Posted: 12/30/2020 8:31:10 AM
Buggins

From: Porto, Portugal

Joined: 3/16/2017

One way to keep oscillating with highest possible antenna swing is to use fast amplifier.
Another - use PLL approach.

Cheap opamp or comparator with significant delay may be used.
Two identical opamps/comparators needed: one for current sensing, second - just to get excitation signal back with the same delay we have for current sensing.
PLL should keep phases of current sensing and drive close.
Some 4046 PLLs look suitable. I found 74hc4046 spice model, will try to implement oscillator in LTSpice.

UPD: hard to get PLL working. High Q LC has bad current waveform when drive is far from resonance.

Posted: 12/30/2020 4:55:08 PM
dewster

From: Northern NJ, USA

Joined: 2/17/2012

"UPD: hard to get PLL working. High Q LC has bad current waveform when drive is far from resonance."  - Buggins

One thing I stumbled upon was the very desirable drive waveform you get from an NPN / PNP L driver: [LINK].  AFE schematic.

Guaranteed to lock even if it starts out way below resonance.  You should still limit the low range of the VCO though.  And the 4046 VCO is RC-based, so it may have a fair amount of phase noise.  I would use the XOR phase detector and a C divider.  A couple of CMOS inverters would center and square it up.

Posted: 12/30/2020 8:53:27 PM
Buggins

From: Porto, Portugal

Joined: 3/16/2017


One thing I stumbled upon was the very desirable drive waveform you get from an NPN / PNP L driver
-- dewster

It's suitable only for drive signal range 0.7..VCC-0.7V. W/o load it's output looks like rail-to-rail, but under load it's getting limited by 0.7V offset.


Guaranteed to lock even if it starts out way below resonance.  You should still limit the low range of the VCO though.  And the 4046 VCO is RC-based, so it may have a fair amount of phase noise.  I would use the XOR phase detector and a C divider.  A couple of CMOS inverters would center and square it up.
-- dewster

With limited VCO frequency range (tuned to be close to LC frequency), current sensing is good enough to lock the phase.
Frequency range of VCO is natively limited. If phase detector behaves well, VCO will work at min or max frequency if LC resonant frequency is below or above limit.
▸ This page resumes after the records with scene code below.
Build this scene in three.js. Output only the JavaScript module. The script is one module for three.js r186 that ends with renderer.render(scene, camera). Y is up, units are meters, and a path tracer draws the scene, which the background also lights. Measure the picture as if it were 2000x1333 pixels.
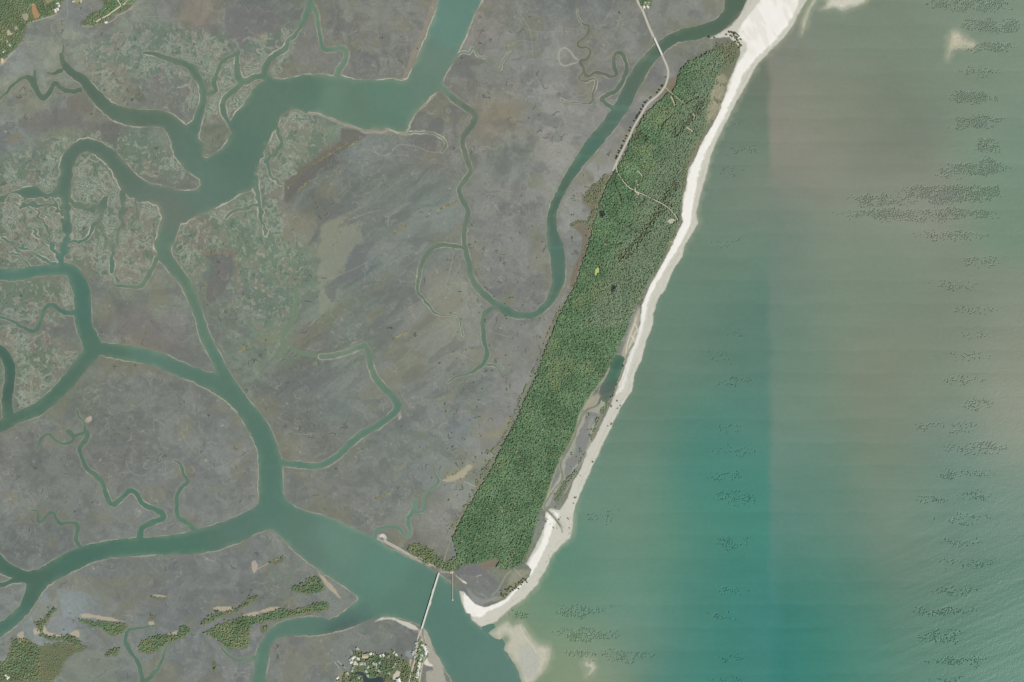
import * as THREE from 'three';
import { Sky } from 'three/addons/objects/Sky.js';
import { mergeGeometries } from 'three/addons/utils/BufferGeometryUtils.js';

// ------------------------------------------------------------------ camera, sky, sun, exposure
// The map: one unit of the plan (px) is 2.5 m; the plan is 2000 x 1333 units, its middle is the world origin, north is -z.
const M = 2.5, PW = 2000, PH = 1333;
const wx = (x) => (x - PW / 2) * M, wz = (y) => (y - PH / 2) * M;
const scene = new THREE.Scene();
const ALT = 9000;
const camera = new THREE.PerspectiveCamera(2 * Math.atan((PH * M / 2) / ALT) * 180 / Math.PI, 1024 / 682, 100, 120000);
camera.position.set(0, ALT, 0);
camera.up.set(0, 0, -1);
camera.lookAt(0, 0, 0);
const renderer = new THREE.WebGLRenderer({ antialias: true });
renderer.toneMapping = THREE.LinearToneMapping;
renderer.toneMappingExposure = 1.15;
renderer.shadowMap.enabled = true;
const sunDir = new THREE.Vector3(0.44, 0.82, 0.32).normalize();
const sky = new Sky();
sky.name = 'sky';
sky.scale.setScalar(100000);
sky.material.uniforms.sunPosition.value.copy(sunDir);
sky.material.uniforms.turbidity.value = 10;
sky.material.uniforms.rayleigh.value = 0.7;
sky.material.uniforms.mieCoefficient.value = 0.005;
sky.material.uniforms.cloudCoverage.value = 0;
sky.userData = { kind: 'structure', label: 'clear daylight sky above the coast', category: 'sky' };
scene.add(sky);
scene.environmentIntensity = 0.1;
const sun = new THREE.DirectionalLight(new THREE.Color(1.0, 0.925, 0.735), 3.9);
sun.position.copy(sunDir).multiplyScalar(6000);
sun.castShadow = true;
Object.assign(sun.shadow.camera, { left: -3200, right: 3200, top: 3200, bottom: -3200, near: 10, far: 14000 });
sun.shadow.mapSize.set(4096, 4096);
scene.add(sun);
// what a level white sheet of albedo 1 sends back under this sun and sky (measured); a colour seen in daylight divided by it is the colour of the thing
const LIT = new THREE.Color(1.40, 1.45, 1.52);
const PAINT = new THREE.Color(1 / LIT.r, 1 / LIT.g, 1 / LIT.b);

// ------------------------------------------------------------------ helpers
let seed = 12345;
const rnd = () => { seed = (seed * 1664525 + 1013904223) >>> 0; return seed / 4294967296; };
const rr = (a, b) => a + (b - a) * rnd();
const clamp = (v, a = 0, b = 1) => v < a ? a : v > b ? b : v;
const ss = (a, b, v) => { const t = clamp((v - a) / (b - a)); return t * t * (3 - 2 * t); };
const PERM = new Float32Array(65536);
{ let s = 777; for (let i = 0; i < 65536; i++) { s = (s * 1103515245 + 12345) >>> 0; PERM[i] = ((s >>> 8) & 65535) / 32767.5 - 1; } }
function vn(x, y, k) { // smooth noise -1..1
  const xi = Math.floor(x), yi = Math.floor(y);
  let fx = x - xi, fy = y - yi;
  fx = fx * fx * (3 - 2 * fx); fy = fy * fy * (3 - 2 * fy);
  const h = (a, b) => PERM[(Math.imul(a, 7919) + Math.imul(b, 26699) + k * 5021) & 65535];
  const a = h(xi, yi), b = h(xi + 1, yi), c = h(xi, yi + 1), d = h(xi + 1, yi + 1);
  return a + (b - a) * fx + (c - a) * fy + (a - b - c + d) * fx * fy;
}
const fbm = (x, y, k, n = 4) => { let s = 0, a = 0.55, f = 1; for (let i = 0; i < n; i++) { s += a * vn(x * f, y * f, k + i * 3); f *= 2.03; a *= 0.5; } return s; };
function used() { const n = new Map(); return (name) => { const c = n.get(name) || 0; n.set(name, c + 1); return c ? `${name}_${String(c).padStart(3, '0')}` : name; }; }
const numbered = used();
function tag(o, label, category, group, kind) {
  o.userData = { label, category };
  if (group) o.userData.group = group;
  if (kind) o.userData.kind = kind;
  return o;
}
function add(o, name, label, category, group, kind) { o.name = numbered(name); tag(o, label, category, group, kind); scene.add(o); o.traverse((m) => { if (m.isMesh) { m.castShadow = m.receiveShadow = true; } }); return o; }
function smooth(pts, step, stride) { // Catmull-Rom through the points, each [x, y, ...rest]
  const out = [], n = pts.length;
  for (let i = 0; i < n - 1; i++) {
    const p0 = pts[Math.max(0, i - 1)], p1 = pts[i], p2 = pts[i + 1], p3 = pts[Math.min(n - 1, i + 2)];
    const L = Math.hypot(p2[0] - p1[0], p2[1] - p1[1]), m = Math.max(1, Math.round(L / step));
    for (let j = 0; j < m; j++) {
      const t = j / m, q = [];
      for (let c = 0; c < stride; c++) {
        if (c > 1) { q.push(p1[c] + (p2[c] - p1[c]) * t); continue; }
        const a = p0[c], b = p1[c], d = p2[c], e = p3[c];
        q.push(0.5 * (2 * b + (d - a) * t + (2 * a - 5 * b + 4 * d - e) * t * t + (3 * b - a - 3 * d + e) * t * t * t));
      }
      out.push(q);
    }
  }
  out.push(pts[n - 1].slice(0, stride));
  return out;
}
const tuples = (flat, k) => { const o = []; for (let i = 0; i < flat.length; i += k) o.push(flat.slice(i, i + k)); return o; };

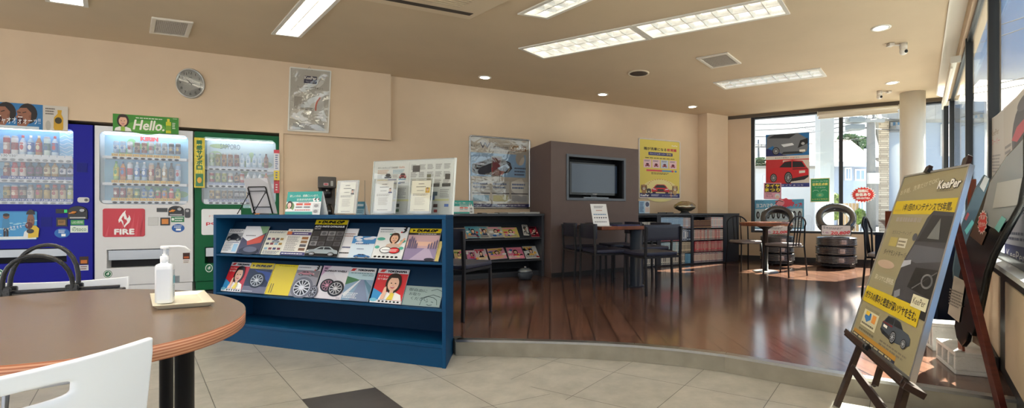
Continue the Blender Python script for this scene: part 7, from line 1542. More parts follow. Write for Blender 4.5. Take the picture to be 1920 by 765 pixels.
b = B(); b.grid(lambda f, g: (-.015 + .075 * g * g, (f - .5) * .09, .005 + .10 * g ** .8), 6, 8, (206, 208, 210), thick=.004); o = b.build('curved_holder', PLASTIC); o.matrix_world = TR(2.645, 4.12, ZR + .669, PI + .1); tag(o, 'pale curved plastic holder at the corner of the navy desk', 'holder')
# ================================================================== things stuck on the far window
GP = G.off(-.0635)
def sheet(name, label, cat, P, quad, draw, mat=PRINT, back=(226, 226, 224)):
    q = [P.uz(*p) for p in quad]; cx, cy = sum(p[0] for p in q) / 4, sum(p[1] for p in q) / 4
    c = [V(p[0] - cx, p[1] - cy) for p in q]                       # TL TR BR BL
    b = B(); b.prism([(p.x, p.y) for p in c], -.0012, 0, back)
    ex = ((c[1] - c[0]) + (c[2] - c[3])) / 2; ey = ((c[0] - c[3]) + (c[1] - c[2])) / 2
    b.T = mat4((ex.x, ex.y, 0), (ey.x, ey.y, 0), (0, 0, 1), (-(ex.x + ey.x) / 2, -(ex.y + ey.y) / 2, 0)); draw(b, 0, 0, 1, 1); b.T = Matrix.Identity(4)
    o = b.build(name, mat); o.matrix_world = P.T(cx, cy, 0); return tag(o, label, cat)
def suv(b, x, y, w, h, body, k, dark, flip=False, front=False):
    g = (lambda p: [(1 - a, c) for a, c in p]) if flip else (lambda p: p); S_ = lambda p: scl(g(p), x, y, w, h)
    b.poly(S_([(0, .30), (.02, .55), (.10, .66), (.28, .70), (.42, .95), (.62, 1), (.86, .96), (.96, .68), (1, .60), (1, .26), (.9, .14), (.55, .06), (.12, .16)]), body, k)
    b.poly(S_([(.30, .70), (.43, .92), (.60, .95), (.60, .68)]), dark, k + 1); b.poly(S_([(.62, .68), (.62, .95), (.84, .92), (.93, .68)]), dark, k + 1)
    b.poly(S_([(.55, .06), (.9, .14), (1, .26), (1, .34), (.6, .20)]), dark, k + 1); b.poly(S_([(.62, .58), (.98, .60), (.98, .64), (.62, .64)]), (120, 20, 28) if not front else (220, 226, 232), k + 2); b.poly(S_([(.78, .42), (.92, .44), (.92, .54), (.78, .53)]), (232, 230, 220), k + 2)
    for c_, r_ in ((.16, .19), (.52, .26)): p = S_([(c_, .24)])[0]; wheel(b, p[0], p[1], w * .085 * (1 if c_ < .3 else 1.15), h * r_, k + 3)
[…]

Likely, phase noise could be considered as dither, and filtered out.

RC oscillator itself is probably not a big issue because it's controlled by LC.

There are some other PLL/VCO ICs. MC1648 is LC VCO. TLC2932 is nice, but requires external divider due to higher vco freq.


LTSpice model of current sensing oscillator with PLL.


74hc4046 as PLL

opa354 as comparators and buffer

To use 74HC4046 you need to download 74HC4046.lib and 74HC4046TI.asy and put to the same directory as model.

PLL is tuned to cover 629..734KHz range for 0..5V control voltage range (resonance for antenna C 10pF is near 700KHz)

PLL locks phase for working range of C_hand (0..2pF). For higher C_hand, it stops at min frequency 269KHz (0V VCO CV).

Phase is locked near 0, using phase comparator 2.

VCO frequency varies near LC resonance with big enough spread.

Antenna swing shows that drive signal is closer to resonance than I've expected.


The same 400Vpp can be obtained by driving of tank with output of current sensing comparator (same VCC, 5V).

I expected that phase detector will vary VCO frequency close to LC frequency behaving as a kind of dither and averaging / high frequency noise filter.

But control voltage swing around resonance looks too big for me.
Going to experiment with custom phase detector.